THE German government yesterday launched its effort to nationalize battered lender Hypo Real Estate Holding AG, announcing a voluntary takeover offer worth some 290 million euros (US$385 million).

The government's bank rescue fund said it would offer 1.39 euros per share of the commercial property lender.

It said the offer "provides an opportunity for HRE shareholders to sell their investment at an attractive price" and was some 10 percent above the statutory minimum of 1.26 euros per share.

It adds up to about 290 million euros for all shares not yet in the government's hands. Hypo Real Estate shares leapt by 15 percent to 1.38 euros after the announcement.

The rescue fund said in a statement yesterday that "if HRE were to become insolvent, this would have substantial, barely quantifiable consequences for the national and international financial markets."

The government moved last month to take an initial 8.7-percent stake in HRE, buying new shares in the Munich-based company for 60 million euros.

The fund said then that it was "a prerequisite for the intended recapitalization of Hypo Real Estate" that the government "gain full control."

New law

A new law signed this week by President Horst Koehler would allow the government to expropriate shareholders if voluntary efforts to secure stock fail.

It has until June 30 to do so.

United States private equity firms JC Flowers & Co LLC and Grove International Partners LLP and their shareholders currently own 21.7 percent of HRE.

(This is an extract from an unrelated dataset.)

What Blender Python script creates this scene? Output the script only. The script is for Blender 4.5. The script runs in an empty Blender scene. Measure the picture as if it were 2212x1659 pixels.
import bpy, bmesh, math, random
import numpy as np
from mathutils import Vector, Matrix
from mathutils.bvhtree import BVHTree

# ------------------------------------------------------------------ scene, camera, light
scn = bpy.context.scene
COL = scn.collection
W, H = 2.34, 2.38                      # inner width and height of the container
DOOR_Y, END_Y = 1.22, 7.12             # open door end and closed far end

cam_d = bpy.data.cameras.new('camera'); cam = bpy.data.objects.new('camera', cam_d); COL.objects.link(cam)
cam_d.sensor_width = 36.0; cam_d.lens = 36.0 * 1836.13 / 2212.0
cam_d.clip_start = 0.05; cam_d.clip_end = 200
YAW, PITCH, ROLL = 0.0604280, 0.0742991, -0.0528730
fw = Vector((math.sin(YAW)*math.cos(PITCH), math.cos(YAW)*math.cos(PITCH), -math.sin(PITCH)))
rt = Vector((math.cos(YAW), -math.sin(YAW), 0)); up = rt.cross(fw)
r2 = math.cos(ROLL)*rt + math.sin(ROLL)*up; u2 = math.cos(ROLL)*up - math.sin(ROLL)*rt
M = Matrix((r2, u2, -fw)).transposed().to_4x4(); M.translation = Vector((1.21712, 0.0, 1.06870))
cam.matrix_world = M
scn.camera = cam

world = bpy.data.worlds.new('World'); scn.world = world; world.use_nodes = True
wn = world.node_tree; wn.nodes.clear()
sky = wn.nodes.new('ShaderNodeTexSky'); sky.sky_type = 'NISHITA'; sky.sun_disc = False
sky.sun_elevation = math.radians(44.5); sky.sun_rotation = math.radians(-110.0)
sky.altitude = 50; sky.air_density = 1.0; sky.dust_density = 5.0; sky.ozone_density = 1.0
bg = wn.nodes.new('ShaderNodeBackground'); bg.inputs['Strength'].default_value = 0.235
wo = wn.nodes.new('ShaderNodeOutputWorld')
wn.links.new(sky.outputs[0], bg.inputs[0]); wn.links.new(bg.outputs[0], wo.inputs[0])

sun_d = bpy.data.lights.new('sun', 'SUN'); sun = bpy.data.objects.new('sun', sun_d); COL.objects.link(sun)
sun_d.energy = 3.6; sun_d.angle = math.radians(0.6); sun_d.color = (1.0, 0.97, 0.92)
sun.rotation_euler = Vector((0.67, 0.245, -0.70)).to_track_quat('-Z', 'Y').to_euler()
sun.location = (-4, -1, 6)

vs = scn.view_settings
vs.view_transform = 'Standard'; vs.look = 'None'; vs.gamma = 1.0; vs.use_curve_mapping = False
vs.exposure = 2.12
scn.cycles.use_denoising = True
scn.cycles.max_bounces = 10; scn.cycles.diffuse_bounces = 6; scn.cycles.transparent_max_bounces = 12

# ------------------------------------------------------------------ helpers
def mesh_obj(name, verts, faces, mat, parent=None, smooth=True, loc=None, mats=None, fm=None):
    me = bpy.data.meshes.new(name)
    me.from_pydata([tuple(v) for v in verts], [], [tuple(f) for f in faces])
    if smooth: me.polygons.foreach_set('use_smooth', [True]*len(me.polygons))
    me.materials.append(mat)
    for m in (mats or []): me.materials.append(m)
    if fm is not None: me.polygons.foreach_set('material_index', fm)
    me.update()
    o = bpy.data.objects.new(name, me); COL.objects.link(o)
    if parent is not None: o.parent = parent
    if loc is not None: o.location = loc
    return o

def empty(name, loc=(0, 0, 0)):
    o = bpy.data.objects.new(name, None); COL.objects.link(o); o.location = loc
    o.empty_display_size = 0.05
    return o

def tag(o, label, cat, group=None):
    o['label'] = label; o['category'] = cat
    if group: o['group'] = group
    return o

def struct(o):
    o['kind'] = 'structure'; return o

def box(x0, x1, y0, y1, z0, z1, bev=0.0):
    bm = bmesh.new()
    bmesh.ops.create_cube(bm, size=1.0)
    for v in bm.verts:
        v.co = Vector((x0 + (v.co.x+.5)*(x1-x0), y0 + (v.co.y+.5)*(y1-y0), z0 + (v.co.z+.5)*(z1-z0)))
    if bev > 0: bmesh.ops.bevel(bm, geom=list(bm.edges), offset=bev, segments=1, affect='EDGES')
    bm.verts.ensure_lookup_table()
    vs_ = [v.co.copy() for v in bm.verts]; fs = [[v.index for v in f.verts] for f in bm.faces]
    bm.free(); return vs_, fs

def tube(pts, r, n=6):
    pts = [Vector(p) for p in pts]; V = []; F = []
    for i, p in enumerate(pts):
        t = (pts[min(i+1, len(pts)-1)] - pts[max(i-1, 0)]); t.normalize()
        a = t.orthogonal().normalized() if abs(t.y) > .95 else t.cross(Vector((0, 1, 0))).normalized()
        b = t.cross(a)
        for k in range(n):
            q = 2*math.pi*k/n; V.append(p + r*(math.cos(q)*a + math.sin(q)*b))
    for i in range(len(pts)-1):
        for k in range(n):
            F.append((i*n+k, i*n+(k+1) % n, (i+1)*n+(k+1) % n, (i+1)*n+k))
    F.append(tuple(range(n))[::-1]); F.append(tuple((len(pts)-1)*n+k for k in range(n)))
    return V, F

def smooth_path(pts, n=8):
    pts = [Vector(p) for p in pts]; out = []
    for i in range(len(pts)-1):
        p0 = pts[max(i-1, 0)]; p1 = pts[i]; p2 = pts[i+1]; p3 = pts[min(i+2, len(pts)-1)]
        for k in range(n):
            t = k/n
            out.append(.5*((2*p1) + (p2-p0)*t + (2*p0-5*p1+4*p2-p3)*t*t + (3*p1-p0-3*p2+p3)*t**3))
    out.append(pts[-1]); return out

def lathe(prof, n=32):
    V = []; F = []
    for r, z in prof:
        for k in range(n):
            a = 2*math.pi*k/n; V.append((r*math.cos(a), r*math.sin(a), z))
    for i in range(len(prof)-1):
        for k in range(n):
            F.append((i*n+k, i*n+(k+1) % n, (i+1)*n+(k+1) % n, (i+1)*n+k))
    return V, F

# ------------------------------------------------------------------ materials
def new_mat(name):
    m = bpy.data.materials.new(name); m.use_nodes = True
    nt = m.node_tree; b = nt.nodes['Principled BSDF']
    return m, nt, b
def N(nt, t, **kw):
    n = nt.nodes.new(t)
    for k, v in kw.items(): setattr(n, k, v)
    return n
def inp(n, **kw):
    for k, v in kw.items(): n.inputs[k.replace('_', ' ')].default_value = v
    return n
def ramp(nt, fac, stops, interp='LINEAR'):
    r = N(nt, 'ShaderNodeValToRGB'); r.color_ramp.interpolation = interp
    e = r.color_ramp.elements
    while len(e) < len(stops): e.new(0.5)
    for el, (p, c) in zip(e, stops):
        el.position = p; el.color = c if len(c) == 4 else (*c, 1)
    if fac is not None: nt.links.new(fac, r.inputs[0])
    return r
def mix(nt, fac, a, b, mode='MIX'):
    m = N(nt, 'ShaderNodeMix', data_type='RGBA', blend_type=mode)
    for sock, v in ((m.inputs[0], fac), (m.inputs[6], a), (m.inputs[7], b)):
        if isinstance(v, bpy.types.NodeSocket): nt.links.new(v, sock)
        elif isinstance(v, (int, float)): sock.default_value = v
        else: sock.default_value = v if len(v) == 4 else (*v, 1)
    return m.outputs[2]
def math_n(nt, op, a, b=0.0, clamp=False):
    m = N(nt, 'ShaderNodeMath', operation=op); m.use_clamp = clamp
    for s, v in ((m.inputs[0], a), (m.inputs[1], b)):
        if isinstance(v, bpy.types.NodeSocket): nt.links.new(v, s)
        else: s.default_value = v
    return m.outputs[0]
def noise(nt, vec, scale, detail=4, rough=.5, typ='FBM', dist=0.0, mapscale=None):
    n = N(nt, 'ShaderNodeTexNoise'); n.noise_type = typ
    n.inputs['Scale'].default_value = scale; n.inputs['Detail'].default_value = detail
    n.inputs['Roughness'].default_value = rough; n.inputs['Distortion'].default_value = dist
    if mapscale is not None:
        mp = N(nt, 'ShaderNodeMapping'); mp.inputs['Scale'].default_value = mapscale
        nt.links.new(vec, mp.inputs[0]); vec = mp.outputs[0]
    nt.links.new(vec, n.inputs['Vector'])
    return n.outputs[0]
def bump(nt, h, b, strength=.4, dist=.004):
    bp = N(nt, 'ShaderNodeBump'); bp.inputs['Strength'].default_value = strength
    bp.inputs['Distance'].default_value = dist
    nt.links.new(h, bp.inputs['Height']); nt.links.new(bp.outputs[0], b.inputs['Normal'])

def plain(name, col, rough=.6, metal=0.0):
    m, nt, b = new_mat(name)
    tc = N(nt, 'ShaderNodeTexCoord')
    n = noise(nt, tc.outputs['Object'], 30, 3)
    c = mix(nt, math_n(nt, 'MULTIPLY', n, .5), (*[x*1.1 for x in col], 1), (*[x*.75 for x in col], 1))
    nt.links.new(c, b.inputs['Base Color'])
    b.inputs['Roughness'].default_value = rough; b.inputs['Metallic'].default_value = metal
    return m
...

New York-based Flowers said last week that it "remains open to constructive talks" with the German government bank rescue fund - but added that it "reserves the right to pursue all other options, including legal recourse, to safeguard the interests of its investors."

Flowers said yesterday that it would rather remain a shareholder but had no comment on the offer details.

HRE has become the most prominent German victim of the financial crisis. It ran into trouble last September after its Dublin-based unit Depfa Bank PLC failed to find short-term funding amid the widening credit crunch.

Since then, the government has shored it up with loan guarantees covering some 87 billion euros. Officials have argued that the government needs to be able to exert direct control after intervening repeatedly with guarantees.

Finance Minister Peer Steinbrueck said last weekend that he does not believe any other German banks need a government takeover.